Entries with scene source code
____________________
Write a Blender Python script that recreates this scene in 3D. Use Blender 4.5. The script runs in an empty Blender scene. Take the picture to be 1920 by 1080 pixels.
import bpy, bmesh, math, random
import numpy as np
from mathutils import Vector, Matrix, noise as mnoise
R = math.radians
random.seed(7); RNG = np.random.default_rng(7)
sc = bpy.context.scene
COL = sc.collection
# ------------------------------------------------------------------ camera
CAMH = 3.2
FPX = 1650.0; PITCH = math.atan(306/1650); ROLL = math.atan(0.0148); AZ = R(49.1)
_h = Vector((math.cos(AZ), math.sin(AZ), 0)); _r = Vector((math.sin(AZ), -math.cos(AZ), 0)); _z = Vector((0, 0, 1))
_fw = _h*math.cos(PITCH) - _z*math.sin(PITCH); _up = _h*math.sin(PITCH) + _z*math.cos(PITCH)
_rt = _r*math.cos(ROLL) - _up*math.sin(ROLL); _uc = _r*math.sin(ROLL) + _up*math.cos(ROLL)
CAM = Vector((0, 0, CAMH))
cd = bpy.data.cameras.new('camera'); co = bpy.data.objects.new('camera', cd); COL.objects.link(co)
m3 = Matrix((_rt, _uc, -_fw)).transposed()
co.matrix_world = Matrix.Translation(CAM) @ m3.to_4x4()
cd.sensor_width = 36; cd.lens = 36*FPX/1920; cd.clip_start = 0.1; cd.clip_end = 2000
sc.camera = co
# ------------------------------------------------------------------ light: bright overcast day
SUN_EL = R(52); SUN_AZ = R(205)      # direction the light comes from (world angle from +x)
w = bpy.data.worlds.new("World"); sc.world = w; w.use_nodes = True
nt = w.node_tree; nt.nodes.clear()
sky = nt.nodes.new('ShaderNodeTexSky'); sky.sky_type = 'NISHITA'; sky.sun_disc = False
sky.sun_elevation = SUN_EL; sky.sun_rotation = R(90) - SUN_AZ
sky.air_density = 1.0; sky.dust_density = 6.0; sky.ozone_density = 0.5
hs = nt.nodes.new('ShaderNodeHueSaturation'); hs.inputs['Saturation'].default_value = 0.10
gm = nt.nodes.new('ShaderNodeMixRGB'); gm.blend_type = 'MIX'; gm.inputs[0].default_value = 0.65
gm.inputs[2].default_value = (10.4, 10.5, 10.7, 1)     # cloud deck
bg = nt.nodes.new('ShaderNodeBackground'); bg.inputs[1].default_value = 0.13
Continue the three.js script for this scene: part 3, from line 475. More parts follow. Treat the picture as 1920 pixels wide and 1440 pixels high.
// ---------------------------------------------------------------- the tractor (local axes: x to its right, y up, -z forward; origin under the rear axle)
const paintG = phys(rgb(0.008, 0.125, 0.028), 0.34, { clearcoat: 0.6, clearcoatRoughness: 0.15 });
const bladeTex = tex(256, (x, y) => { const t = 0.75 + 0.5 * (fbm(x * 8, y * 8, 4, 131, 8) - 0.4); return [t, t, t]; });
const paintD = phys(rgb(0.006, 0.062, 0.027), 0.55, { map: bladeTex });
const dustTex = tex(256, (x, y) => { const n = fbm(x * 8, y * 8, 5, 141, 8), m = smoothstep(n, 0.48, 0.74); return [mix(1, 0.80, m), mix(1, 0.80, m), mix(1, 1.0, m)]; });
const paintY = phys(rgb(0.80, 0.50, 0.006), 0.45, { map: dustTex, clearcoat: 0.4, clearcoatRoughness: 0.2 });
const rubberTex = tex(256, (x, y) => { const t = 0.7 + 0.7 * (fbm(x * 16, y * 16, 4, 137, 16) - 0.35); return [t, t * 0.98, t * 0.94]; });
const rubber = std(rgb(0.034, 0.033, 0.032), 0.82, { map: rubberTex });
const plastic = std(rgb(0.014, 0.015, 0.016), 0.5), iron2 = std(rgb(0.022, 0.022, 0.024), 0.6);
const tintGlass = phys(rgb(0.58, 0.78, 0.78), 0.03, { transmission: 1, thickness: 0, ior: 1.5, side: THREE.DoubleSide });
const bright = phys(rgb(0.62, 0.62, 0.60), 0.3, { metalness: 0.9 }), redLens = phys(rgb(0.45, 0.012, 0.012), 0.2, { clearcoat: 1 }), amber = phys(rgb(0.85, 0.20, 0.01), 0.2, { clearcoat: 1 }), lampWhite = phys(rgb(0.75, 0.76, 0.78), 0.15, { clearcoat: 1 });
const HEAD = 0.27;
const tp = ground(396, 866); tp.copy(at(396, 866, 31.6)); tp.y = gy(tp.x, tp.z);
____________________
▸ **WHAT IS NEEDED**
All of the lines above must be returned exactly.

▸ **EXERCISE OUTPUT**
Write a Blender Python script that recreates this scene in 3D. Use Blender 4.5. The script runs in an empty Blender scene. Take the picture to be 1920 by 1080 pixels.
import bpy, bmesh, math, random
import numpy as np
from mathutils import Vector, Matrix, noise as mnoise
R = math.radians
random.seed(7); RNG = np.random.default_rng(7)
sc = bpy.context.scene
COL = sc.collection
# ------------------------------------------------------------------ camera
CAMH = 3.2
FPX = 1650.0; PITCH = math.atan(306/1650); ROLL = math.atan(0.0148); AZ = R(49.1)
_h = Vector((math.cos(AZ), math.sin(AZ), 0)); _r = Vector((math.sin(AZ), -math.cos(AZ), 0)); _z = Vector((0, 0, 1))
_fw = _h*math.cos(PITCH) - _z*math.sin(PITCH); _up = _h*math.sin(PITCH) + _z*math.cos(PITCH)
_rt = _r*math.cos(ROLL) - _up*math.sin(ROLL); _uc = _r*math.sin(ROLL) + _up*math.cos(ROLL)
CAM = Vector((0, 0, CAMH))
cd = bpy.data.cameras.new('camera'); co = bpy.data.objects.new('camera', cd); COL.objects.link(co)
m3 = Matrix((_rt, _uc, -_fw)).transposed()
co.matrix_world = Matrix.Translation(CAM) @ m3.to_4x4()
cd.sensor_width = 36; cd.lens = 36*FPX/1920; cd.clip_start = 0.1; cd.clip_end = 2000
sc.camera = co
# ------------------------------------------------------------------ light: bright overcast day
SUN_EL = R(52); SUN_AZ = R(205)      # direction the light comes from (world angle from +x)
w = bpy.data.worlds.new("World"); sc.world = w; w.use_nodes = True
nt = w.node_tree; nt.nodes.clear()
sky = nt.nodes.new('ShaderNodeTexSky'); sky.sky_type = 'NISHITA'; sky.sun_disc = False
sky.sun_elevation = SUN_EL; sky.sun_rotation = R(90) - SUN_AZ
sky.air_density = 1.0; sky.dust_density = 6.0; sky.ozone_density = 0.5
hs = nt.nodes.new('ShaderNodeHueSaturation'); hs.inputs['Saturation'].default_value = 0.10
gm = nt.nodes.new('ShaderNodeMixRGB'); gm.blend_type = 'MIX'; gm.inputs[0].default_value = 0.65
gm.inputs[2].default_value = (10.4, 10.5, 10.7, 1)     # cloud deck
bg = nt.nodes.new('ShaderNodeBackground'); bg.inputs[1].default_value = 0.13
Continue the three.js script for this scene: part 3, from line 475. More parts follow. Treat the picture as 1920 pixels wide and 1440 pixels high.
// ---------------------------------------------------------------- the tractor (local axes: x to its right, y up, -z forward; origin under the rear axle)
const paintG = phys(rgb(0.008, 0.125, 0.028), 0.34, { clearcoat: 0.6, clearcoatRoughness: 0.15 });
const bladeTex = tex(256, (x, y) => { const t = 0.75 + 0.5 * (fbm(x * 8, y * 8, 4, 131, 8) - 0.4); return [t, t, t]; });
const paintD = phys(rgb(0.006, 0.062, 0.027), 0.55, { map: bladeTex });
const dustTex = tex(256, (x, y) => { const n = fbm(x * 8, y * 8, 5, 141, 8), m = smoothstep(n, 0.48, 0.74); return [mix(1, 0.80, m), mix(1, 0.80, m), mix(1, 1.0, m)]; });
const paintY = phys(rgb(0.80, 0.50, 0.006), 0.45, { map: dustTex, clearcoat: 0.4, clearcoatRoughness: 0.2 });
const rubberTex = tex(256, (x, y) => { const t = 0.7 + 0.7 * (fbm(x * 16, y * 16, 4, 137, 16) - 0.35); return [t, t * 0.98, t * 0.94]; });
const rubber = std(rgb(0.034, 0.033, 0.032), 0.82, { map: rubberTex });
const plastic = std(rgb(0.014, 0.015, 0.016), 0.5), iron2 = std(rgb(0.022, 0.022, 0.024), 0.6);
const tintGlass = phys(rgb(0.58, 0.78, 0.78), 0.03, { transmission: 1, thickness: 0, ior: 1.5, side: THREE.DoubleSide });
const bright = phys(rgb(0.62, 0.62, 0.60), 0.3, { metalness: 0.9 }), redLens = phys(rgb(0.45, 0.012, 0.012), 0.2, { clearcoat: 1 }), amber = phys(rgb(0.85, 0.20, 0.01), 0.2, { clearcoat: 1 }), lampWhite = phys(rgb(0.75, 0.76, 0.78), 0.15, { clearcoat: 1 });
const HEAD = 0.27;
const tp = ground(396, 866); tp.copy(at(396, 866, 31.6)); tp.y = gy(tp.x, tp.z);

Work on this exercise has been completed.